The sound played back on the sensor is of the Armadillo security device. The only possible way for me to obtain this sound (without setting an Armadillo off, which could have been dangerous) was to use a recording found on YouTube.

The soundscape:

The soundscape played in the installation was originally developed for the installation ‘01274’, I removed the sound of the Armadillo device and made some minor adjustments to present it in this installation.

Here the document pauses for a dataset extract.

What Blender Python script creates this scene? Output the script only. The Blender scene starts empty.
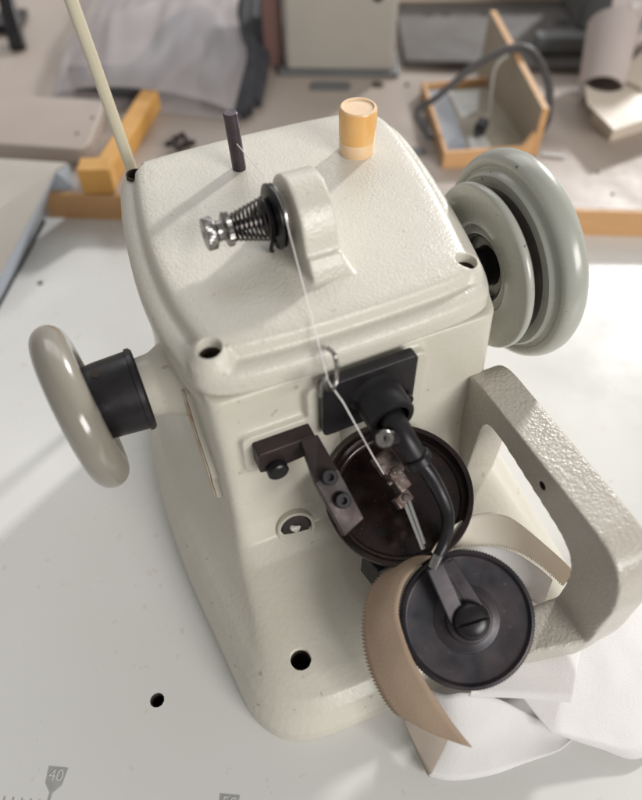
import bpy, bmesh, math, random
from mathutils import Vector, Matrix, noise
R = math.radians
random.seed(7)
sc = bpy.context.scene
col = sc.collection
# ------------------------------------------------------------------ camera
CAM_H = 0.42
cam = bpy.data.cameras.new('camera'); co = bpy.data.objects.new('camera', cam); col.objects.link(co)
co.location = (0, 0, CAM_H); co.rotation_euler = (R(90 - 53), 0, 0)
cam.sensor_fit = 'VERTICAL'; cam.sensor_height = 36; cam.lens = 643 / 800 * 36
cam.shift_y = 28 / 800; cam.clip_end = 50; cam.clip_start = .01
cam.dof.use_dof = True; cam.dof.focus_distance = 0.385; cam.dof.aperture_fstop = 3.5
sc.camera = co
# ------------------------------------------------------------------ light
w = bpy.data.worlds.new('World'); sc.world = w; w.use_nodes = True
bg = w.node_tree.nodes['Background']; bg.inputs[0].default_value = (1, .975, .935, 1); bg.inputs[1].default_value = .30
def area(name, az, el, dist, size, power, colr, tgt=(0, .33, .12)):
    l = bpy.data.lights.new(name, 'AREA'); l.shape = 'RECTANGLE'; l.size = size[0]; l.size_y = size[1]
    l.energy = power; l.color = colr
    o = bpy.data.objects.new(name, l); col.objects.link(o)
    d = Vector((math.cos(R(az)) * math.cos(R(el)), math.sin(R(az)) * math.cos(R(el)), math.sin(R(el))))
    o.location = Vector(tgt) + d * dist
    o.rotation_euler = d.to_track_quat('Z', 'Y').to_euler()
    return o
area('window_light', 56, 25, 7.0, (.42, .55), 335, (1, .985, .965))
area('window_glow', 100, 38, 6.0, (5.0, 2.8), 72, (.98, .985, 1))
area('room_window', -46, 26, 4.0, (2.0, 1.4), 104, (1, .98, .94))
sc.view_settings.view_transform = 'Standard'; sc.view_settings.look = 'None'
sc.view_settings.exposure = .13; sc.view_settings.gamma = 1
sc.render.engine = 'CYCLES'
# ------------------------------------------------------------------ materials
def mat(name, base, rough=.5, metal=0., coat=0., var=0., vscale=20, vcol=None, bump=0., bscale=200, bdist=.001,
        spots=0., sth=.70, sscale=60, scol=(.1, .08, .06), detail=3, trans=0., sss=0., bump2=None, stretch=None, spec=.5):
    m = bpy.data.materials.new(name); m.use_nodes = True
    nt = m.node_tree; N = nt.nodes; L = nt.links; b = N['Principled BSDF']
    b.inputs['Base Color'].default_value = (*base, 1); b.inputs['Roughness'].default_value = rough
    b.inputs['Metallic'].default_value = metal; b.inputs['Coat Weight'].default_value = coat
    b.inputs['Coat Roughness'].default_value = .15; b.inputs['Transmission Weight'].default_value = trans
    b.inputs['Specular IOR Level'].default_value = spec
    if sss: b.inputs['Subsurface Weight'].default_value = sss; b.inputs['Subsurface Radius'].default_value = (.01, .006, .003)
    tc = N.new('ShaderNodeTexCoord'); src = tc.outputs['Object']
    if stretch:
        mp = N.new('ShaderNodeMapping'); mp.inputs['Scale'].default_value = stretch; L.new(src, mp.inputs[0]); src = mp.outputs[0]
    c = None
    def rgb(colr):
        n = N.new('ShaderNodeRGB'); n.outputs[0].default_value = (*colr, 1); return n.outputs[0]
    def mix(a, b_, f):
        n = N.new('ShaderNodeMix'); n.data_type = 'RGBA'; L.new(a, n.inputs[6]); L.new(b_, n.inputs[7]); L.new(f, n.inputs[0]); return n.outputs[2]
    def nz(s, d=3, rgh=.55):
        n = N.new('ShaderNodeTexNoise'); n.inputs['Scale'].default_value = s; n.inputs['Detail'].default_value = d; n.inputs['Roughness'].default_value = rgh
        L.new(src, n.inputs['Vector']); return n.outputs[0]
    def ramp(i, a, b_, v=1.):
        n = N.new('ShaderNodeMapRange'); n.inputs[1].default_value = a; n.inputs[2].default_value = b_; n.inputs[4].default_value = v; L.new(i, n.inputs[0]); return n.outputs[0]
    cur = rgb(base)
    if var:
        cur = mix(cur, rgb(vcol or tuple(x * .7 for x in base)), ramp(nz(vscale, detail), .38, .7, var))
        rr = ramp(nz(vscale * 1.7, 4), .3, .7, 1); mr = N.new('ShaderNodeMapRange'); mr.inputs[3].default_value = max(.02, rough - .12); mr.inputs[4].default_value = min(1, rough + .12)
        L.new(rr, mr.inputs[0]); L.new(mr.outputs[0], b.inputs['Roughness'])
    if spots:
        cur = mix(cur, rgb(scol), ramp(nz(sscale * 2.4, 2), sth, sth + .04, spots))
    L.new(cur, b.inputs['Base Color'])
    if bump:
        bn = N.new('ShaderNodeBump'); bn.inputs['Strength'].default_value = bump; bn.inputs['Distance'].default_value = bdist
        L.new(nz(bscale, 2, .5), bn.inputs['Height']); L.new(bn.outputs[0], b.inputs['Normal'])
        if bump2:
            b2 = N.new('ShaderNodeBump'); b2.inputs['Strength'].default_value = bump2[0]; b2.inputs['Distance'].default_value = bump2[2]
            L.new(nz(bump2[1], 2), b2.inputs['Height']); L.new(bn.outputs[0], b2.inputs['Normal']); L.new(b2.outputs[0], b.inputs['Normal'])
    return m
CR = (.63, .602, .525)
M = {
 'cast': mat('cream_cast_paint', CR, .4, coat=.25, var=.35, vscale=16, vcol=(.55, .505, .41), bump=.35, bscale=330, bdist=.0007, spots=.55, sth=.70, sscale=62, scol=(.33, .28, .2), bump2=(.4, 45, .0012)),
 'lid': mat('cream_textured_paint', (.65, .62, .545), .36, coat=.3, var=.15, vscale=25, vcol=(.58, .55, .47), bump=.5, bscale=600, bdist=.0008, spots=.6, sscale=85, scol=(.4, .33, .23), bump2=(.4, 70, .0008)),
 'guard': mat('cream_orange_peel_paint', (.51, .47, .41), .3, coat=.4, var=.15, vscale=20, bump=1., bscale=520, bdist=.0007),
 'wheel': mat('grey_green_enamel', (.42, .425, .38), .3, coat=.4, var=.25, vscale=18, vcol=(.37, .38, .34), spots=.8, sth=.715, sscale=70, scol=(.06, .05, .045), bump=.08, bscale=120, bdist=.0006),
 'knob': mat('taupe_enamel', (.27, .25, .21), .2, coat=.5, var=.15, vscale=14, bump=.05, bscale=90, bdist=.0006),
 'groove': mat('dark_belt_groove', (.03, .024, .022), .4, var=.5, vscale=60, vcol=(.09, .07, .06)),  # near-black groove between pulley and rim, slightly mottled
 'black': mat('black_oxide_steel', (.014, .013, .015), .36, metal=.35, var=.4, vscale=45, vcol=(.04, .035, .038), bump=.15, bscale=260, bdist=.0003),
 'brownblack': mat('browned_steel', (.028, .021, .022), .5, metal=.4, var=.6, vscale=60, vcol=(.075, .045, .042), bump=.25, bscale=200, bdist=.0003),
 'dish': mat('oily_black_disc', (.014, .009, .009), .24, metal=.55, coat=.4, var=.9, vscale=70, vcol=(.045, .022, .02), bump=.35, bscale=150, bdist=.0004, spots=.7, sscale=220, scol=(.12, .09, .08)),
 'disc': mat('blue_black_disc', (.030, .029, .037), .38, metal=.35, var=.9, vscale=38, vcol=(.075, .055, .058), spots=.5, sth=.70, sscale=105, scol=(.17, .11, .11), bump=.1, bscale=300, bdist=.0002),
 'steel': mat('worn_steel', (.32, .31, .30), .28, metal=1, var=.5, vscale=120, vcol=(.2, .18, .17)),
 'rusty': mat('oily_brown_metal', (.12, .075, .065), .3, metal=.6, var=.8, vscale=180, vcol=(.35, .3, .28), bump=.4, bscale=300, bdist=.0005),
 'chrome': mat('bright_needle_steel', (.7, .7, .7), .12, metal=1),
 'spring': mat('dark_spring_steel', (.09, .08, .08), .25, metal=1),
 'pin': mat('dark_violet_steel', (.055, .045, .055), .35, metal=.5, var=.5, vscale=140, vcol=(.12, .08, .1)),
 'amber': mat('amber_plastic', (.82, .47, .16), .3, var=.45, vscale=45, vcol=(.86, .66, .42), sss=.5, coat=.3),
 'amber_pale': mat('pale_amber_plastic', (.84, .63, .42), .35, var=.5, vscale=60, vcol=(.82, .52, .24), sss=.5, coat=.2),
 'tape_brown': mat('brown_tape_cloth', (.41, .305, .225), .85, var=.3, vscale=90, vcol=(.35, .255, .185), bump=.7, bscale=1100, bdist=.0004, spec=.2),
 'tape_shaded': mat('shaded_tape_underside', (.36, .31, .26), .85, var=.15, vscale=60, bump=.4, bscale=900, bdist=.0003, spec=.2),  # tape underside in shade, the shade put into a darker colour
 'tape_cream': mat('cream_tape_cloth', (.93, .88, .79), .85, var=.15, vscale=50, vcol=(.66, .56, .47), bump=.4, bscale=900, bdist=.0003, sss=.1, spec=.2),
 'tape_white': mat('white_tape_cloth', (.93, .915, .915), .85, var=.15, vscale=40, vcol=(.78, .73, .73), bump=.5, bscale=700, bdist=.0004, sss=.1, spec=.2),
 'thread': mat('white_thread', (.95, .94, .93), .4),
 'table': mat('white_laminate', (.72, .715, .695), .27, var=.3, vscale=7, vcol=(.67, .655, .61), spots=.28, sth=.69, sscale=45, scol=(.5, .42, .33), bump=.04, bscale=60, bdist=.0005),
 'print': mat('grey_table_print', (.36, .36, .35), .5, var=.4, vscale=150, vcol=(.5, .5, .48)),
 'printtext': mat('pale_table_print', (.6, .6, .58), .5),
 'hole': mat('hole_shade_lining', (.03, .02, .015), .8, var=.5, vscale=200, vcol=(.1, .07, .05)),  # shade inside holes, put into the colour of cups and discs
 'bench': mat('beige_laminate', (.425, .36, .315), .5, var=.3, vscale=9, vcol=(.375, .31, .265), spots=.3, sscale=30, scol=(.35, .27, .2)),
 'wood': mat('edge_wood', (.62, .36, .17), .5, var=.5, vscale=12, vcol=(.5, .27, .11), stretch=(1, 8, 8)),
 'orange': mat('orange_plywood', (.68, .36, .09), .5, var=.5, vscale=25, vcol=(.5, .25, .06)),
 'tray_in': mat('worn_tray_board', (.40, .35, .28), .55, var=.4, vscale=20, vcol=(.3, .26, .2)),
 'paper': mat('pale_paper', (.68, .68, .66), .6, var=.3, vscale=20),
 'bluegrey': mat('blue_grey_strip', (.27, .29, .34), .4, var=.6, vscale=25, vcol=(.45, .47, .52)),
 'cable': mat('grey_black_cable', (.07, .065, .065), .5),
 'plug': mat('black_plug_plastic', (.02, .02, .022), .4),
 'greymach': mat('grey_machine_paint', (.40, .37, .33), .45, var=.25, vscale=15),
 'taupe': mat('taupe_machine_bed', (.10, .09, .085), .7, var=.5, vscale=12, vcol=(.16, .145, .135)),
 'darkgrey': mat('dark_grey_metal', (.13, .135, .14), .45, var=.4, vscale=20, vcol=(.2, .2, .2)),
 'bedblue': mat('bluish_bed_side', (.42, .46, .52), .35, var=.2, vscale=12),
 'bedtop': mat('grey_bed_top', (.50, .46, .41), .4, var=.25, vscale=10),
 'beige': mat('beige_sheet', (.60, .52, .43), .5, var=.15, vscale=12),
 'pinkish': mat('pinkish_card', (.50, .43, .41), .6, var=.25, vscale=30, vcol=(.42, .35, .32)),
 'black_cloth': mat('black_cloth', (.025, .025, .03), .8, var=.4, vscale=20, vcol=(.06, .06, .07)),
 'redbrown': mat('red_brown_post', (.16, .085, .075), .6, var=.3, vscale=10),
 'bag': mat('clouded_plastic', (.62, .56, .57), .3, var=.8, vscale=5, vcol=(.40, .37, .39), bump=.25, bscale=10, bdist=.01, detail=1),
 'bag_dark': mat('grey_thing_in_bag', (.09, .093, .105), .6, var=.4, vscale=10),
 'rod': mat('cream_rod_paint', (.60, .55, .42), .35, coat=.2, var=.2, vscale=20),
 'rusty_plate': mat('cream_and_rust_gasket', (.55, .5, .4), .5, var=.9, vscale=60, vcol=(.4, .2, .07)),
}
M['bag'].node_tree.nodes['Principled BSDF'].inputs['Alpha'].default_value = .5
for k_ in ('tape_cream', 'tape_white'):          # thin cloth lets some daylight through
    nt = M[k_].node_tree; b = nt.nodes['Principled BSDF']; out = nt.nodes['Material Output']
    tr = nt.nodes.new('ShaderNodeBsdfTranslucent'); tr.inputs[0].default_value = (.95, .86, .74, 1) if k_ == 'tape_cream' else (.95, .93, .92, 1)
    mx = nt.nodes.new('ShaderNodeMixShader'); mx.inputs[0].default_value = .25
    nt.links.new(b.outputs[0], mx.inputs[1]); nt.links.new(tr.outputs[0], mx.inputs[2]); nt.links.new(mx.outputs[0], out.inputs[0])
M['lid'].node_tree.nodes['Principled BSDF'].inputs['Coat Roughness'].default_value = .4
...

The soundscape is comprised of field recordings of the arms factory (mentioned in blog 1) recorded on my phone, this was a choice made out of the necessity to be discreet in a location heavily surveilled. The recordings were composed in Ableton Live and minimally changed (a small amount of EQ and looping). The composition was originally mono, when used for the telephone, but adapted to stereo for this installation to immerse the audience in the location through the sonic.

Sound for the landline

I knew that for the landline I wanted the sound to be entirely voice. As mentioned in a previous blog, when I presented the phone in October the frequency range of the landline speaker reduced my composition and many aspects were left unheard. In the next stage of project development, I will be using interviews to play on the phone, to represent this idea within my prototype, a recording of the questions I will be asking is played, the editing of this audio is explained below.

Original recording:

Robotic audio – the one used in the prototype:

I used Auto Shift from Ableton Live’s audio effects to manipulate the recording. I wanted the voice to sound less human and more robotic.

I adjusted input to high, pitch to 5 semi-tones up, and formant by 19%.

Glitched audio:

Experimenting with the speed of the recording, I accidentally created a glitched version of the recording. I found this had an interesting sonic quality; the ‘failure’ of technology represented the unreliability of technology. This was interesting to me, considering the digitisation of surveillance technology.